最小二乘法的矩阵形式推导

利用必要的矩阵求导法则，推导最小二乘法的矩阵形式。

\[ \begin{aligned} {\color{red}{\boldsymbol{\beta}}}&\color{red}{=(\boldsymbol{X}^{\top} \boldsymbol{X})^{-1} \boldsymbol{X}^{\top} \boldsymbol{y}} \end{aligned} \]

多元线性回归的矩阵形式

为了方便理解，以 5 条数据为例，构建的线性回归模型为：

\[ y_1 = \beta_0 + \beta_1x_{11} + \beta_2x_{12} + \epsilon_1\\\ y_2 = \beta_0 + \beta_1x_{21} + \beta_2x_{22} + \epsilon_2\\\ y_3 = \beta_0 + \beta_1x_{31} + \beta_2x_{32} + \epsilon_3\\\ y_4 = \beta_0 + \beta_1x_{41} + \beta_2x_{42} + \epsilon_4\\\ y_5 = \beta_0 + \beta_1x_{51} + \beta_2x_{52} + \epsilon_5 \]

写成矩阵的形式：

\[ \boldsymbol{y} = \begin{bmatrix} y_1 \\\ y_2 \\\ y_3 \\\ y_4 \\\ y_5 \end{bmatrix},\quad \boldsymbol{X} = \begin{bmatrix} 1 & x_{11} & x_{12} \\\ 1 & x_{21} & x_{22} \\\ 1 & x_{31} & x_{32} \\\ 1 & x_{41} & x_{42} \\\ 1 & x_{51} & x_{52} \end{bmatrix},\quad \boldsymbol{\beta} = \begin{bmatrix} \beta_0 \\\ \beta_1 \\\ \beta_2 \end{bmatrix},\quad \boldsymbol{\epsilon} = \begin{bmatrix} \epsilon_1 \\\ \epsilon_2 \\\ \epsilon_3 \\\ \epsilon_4 \\\ \epsilon_5 \end{bmatrix}\\\ \]

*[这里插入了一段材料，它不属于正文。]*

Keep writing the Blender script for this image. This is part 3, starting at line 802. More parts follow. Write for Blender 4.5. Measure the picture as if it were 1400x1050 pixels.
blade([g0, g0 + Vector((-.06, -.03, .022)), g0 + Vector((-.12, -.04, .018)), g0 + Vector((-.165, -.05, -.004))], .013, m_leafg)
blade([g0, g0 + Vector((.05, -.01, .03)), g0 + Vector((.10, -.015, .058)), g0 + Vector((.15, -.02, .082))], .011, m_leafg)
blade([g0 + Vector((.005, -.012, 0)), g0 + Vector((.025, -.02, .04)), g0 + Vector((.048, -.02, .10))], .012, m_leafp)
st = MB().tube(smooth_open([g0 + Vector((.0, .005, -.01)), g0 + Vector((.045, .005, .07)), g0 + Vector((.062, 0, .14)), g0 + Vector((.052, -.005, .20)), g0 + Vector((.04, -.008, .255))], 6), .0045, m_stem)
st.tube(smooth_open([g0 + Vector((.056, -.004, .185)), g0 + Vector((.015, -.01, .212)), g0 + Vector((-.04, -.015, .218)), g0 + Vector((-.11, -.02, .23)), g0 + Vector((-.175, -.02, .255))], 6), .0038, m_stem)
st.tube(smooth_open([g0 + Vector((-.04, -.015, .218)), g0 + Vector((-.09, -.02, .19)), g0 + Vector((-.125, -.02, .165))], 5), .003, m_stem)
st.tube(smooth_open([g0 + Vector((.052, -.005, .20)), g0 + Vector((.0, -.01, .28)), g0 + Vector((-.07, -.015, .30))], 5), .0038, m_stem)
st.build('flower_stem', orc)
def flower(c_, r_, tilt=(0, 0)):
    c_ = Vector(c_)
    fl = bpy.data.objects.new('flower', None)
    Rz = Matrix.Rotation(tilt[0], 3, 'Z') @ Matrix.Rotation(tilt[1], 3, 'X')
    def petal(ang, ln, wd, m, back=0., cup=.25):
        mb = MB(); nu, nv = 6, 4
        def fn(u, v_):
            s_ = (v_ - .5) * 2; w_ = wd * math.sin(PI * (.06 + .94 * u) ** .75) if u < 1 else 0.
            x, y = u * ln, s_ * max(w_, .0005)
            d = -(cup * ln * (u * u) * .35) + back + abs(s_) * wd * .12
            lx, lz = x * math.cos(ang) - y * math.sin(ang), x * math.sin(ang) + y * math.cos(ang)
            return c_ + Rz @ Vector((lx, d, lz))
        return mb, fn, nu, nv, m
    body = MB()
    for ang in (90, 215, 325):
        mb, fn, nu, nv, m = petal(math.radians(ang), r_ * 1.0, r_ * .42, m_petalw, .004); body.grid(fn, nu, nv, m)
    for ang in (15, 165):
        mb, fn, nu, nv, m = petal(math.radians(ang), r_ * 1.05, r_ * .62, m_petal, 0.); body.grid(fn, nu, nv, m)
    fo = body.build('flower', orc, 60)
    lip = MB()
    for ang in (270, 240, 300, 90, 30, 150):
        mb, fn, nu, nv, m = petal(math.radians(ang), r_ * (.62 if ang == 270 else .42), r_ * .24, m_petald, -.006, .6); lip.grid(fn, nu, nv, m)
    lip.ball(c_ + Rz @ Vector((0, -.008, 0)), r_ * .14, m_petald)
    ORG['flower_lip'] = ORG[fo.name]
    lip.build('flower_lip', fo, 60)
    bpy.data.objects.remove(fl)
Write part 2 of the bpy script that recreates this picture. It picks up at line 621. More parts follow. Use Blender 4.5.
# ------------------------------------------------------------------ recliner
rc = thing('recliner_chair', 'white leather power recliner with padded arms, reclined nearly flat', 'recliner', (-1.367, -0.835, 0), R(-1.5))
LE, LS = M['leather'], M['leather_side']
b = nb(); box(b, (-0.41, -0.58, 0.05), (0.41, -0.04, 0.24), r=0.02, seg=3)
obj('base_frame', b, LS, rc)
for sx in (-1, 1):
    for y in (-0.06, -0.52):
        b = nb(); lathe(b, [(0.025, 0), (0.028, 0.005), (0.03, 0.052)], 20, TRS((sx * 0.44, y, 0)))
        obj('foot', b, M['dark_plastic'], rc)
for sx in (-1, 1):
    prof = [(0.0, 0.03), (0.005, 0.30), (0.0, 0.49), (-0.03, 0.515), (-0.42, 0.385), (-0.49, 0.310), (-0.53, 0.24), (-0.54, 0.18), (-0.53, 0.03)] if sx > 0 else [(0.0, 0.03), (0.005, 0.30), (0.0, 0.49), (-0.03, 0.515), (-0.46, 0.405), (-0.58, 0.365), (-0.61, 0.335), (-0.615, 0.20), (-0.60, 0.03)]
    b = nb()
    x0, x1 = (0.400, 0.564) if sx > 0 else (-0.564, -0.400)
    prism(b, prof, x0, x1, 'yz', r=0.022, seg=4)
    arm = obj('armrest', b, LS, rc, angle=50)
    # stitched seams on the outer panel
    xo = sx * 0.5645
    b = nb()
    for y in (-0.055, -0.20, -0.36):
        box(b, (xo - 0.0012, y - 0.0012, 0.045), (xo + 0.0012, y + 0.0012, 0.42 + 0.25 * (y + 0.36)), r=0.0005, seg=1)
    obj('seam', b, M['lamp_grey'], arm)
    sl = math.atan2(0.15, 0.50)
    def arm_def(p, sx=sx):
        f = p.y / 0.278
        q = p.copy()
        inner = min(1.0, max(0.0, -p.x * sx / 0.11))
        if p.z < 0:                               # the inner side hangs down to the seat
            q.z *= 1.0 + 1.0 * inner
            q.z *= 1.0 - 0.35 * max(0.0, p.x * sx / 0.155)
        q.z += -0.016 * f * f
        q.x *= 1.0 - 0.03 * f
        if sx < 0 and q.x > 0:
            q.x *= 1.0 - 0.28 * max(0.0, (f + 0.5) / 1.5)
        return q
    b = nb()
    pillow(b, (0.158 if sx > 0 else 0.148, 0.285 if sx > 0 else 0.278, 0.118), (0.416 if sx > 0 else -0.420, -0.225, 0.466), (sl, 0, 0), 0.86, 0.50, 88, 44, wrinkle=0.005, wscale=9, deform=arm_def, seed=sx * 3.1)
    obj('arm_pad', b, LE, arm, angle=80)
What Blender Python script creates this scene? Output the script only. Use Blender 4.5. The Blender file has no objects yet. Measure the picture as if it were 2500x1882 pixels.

\[ \boldsymbol{y} = \boldsymbol{X}\boldsymbol{\beta} + \boldsymbol{\epsilon} \]

注意，\(\boldsymbol{X}\)的第一列均为\(1\)，这是我们加入的偏置项。对应地，\(\boldsymbol{\beta}\)的第一项\(\beta_0\)就是回归模型中的截距项。

最小二乘法的思想就是找到 \(\boldsymbol{\beta}\) 让误差的平方和\(\boldsymbol{\epsilon}^{\top} \boldsymbol{\epsilon}\)最小。

\[ \underset{\boldsymbol{\beta}}{min} \quad \boldsymbol{\epsilon}^{\top} \boldsymbol{\epsilon} \]

\[ \begin{aligned} \boldsymbol{\epsilon}^{\top} \boldsymbol{\epsilon} &=(\boldsymbol{y}-\boldsymbol{X} \boldsymbol{\beta})^{\top}(\boldsymbol{y}-\boldsymbol{X} \boldsymbol{\beta}) \\\ &=(\boldsymbol{y}-\boldsymbol{X} \boldsymbol{\beta})^{\top} \boldsymbol{y}-(\boldsymbol{y}-\boldsymbol{X} \boldsymbol{\beta})^{\top} \boldsymbol{X} \boldsymbol{\beta} \\\ &=\boldsymbol{y}^{\top} \boldsymbol{y}-(\boldsymbol{X} \boldsymbol{\beta})^{\top} \boldsymbol{y}-\boldsymbol{y}^{\top} \boldsymbol{X} \boldsymbol{\beta}+(\boldsymbol{X} \boldsymbol{\beta})^{\top} \boldsymbol{X} \boldsymbol{\beta} \\\ &=\boldsymbol{y}^{\top} \boldsymbol{y}-\boldsymbol{\beta}^{\top} \boldsymbol{X} ^{\top} \boldsymbol{y}-\boldsymbol{y}^{\top} \boldsymbol{X} \boldsymbol{\beta}+\boldsymbol{\beta}^{\top} \boldsymbol{X} ^{\top} \boldsymbol{X} \boldsymbol{\beta} \end{aligned} \]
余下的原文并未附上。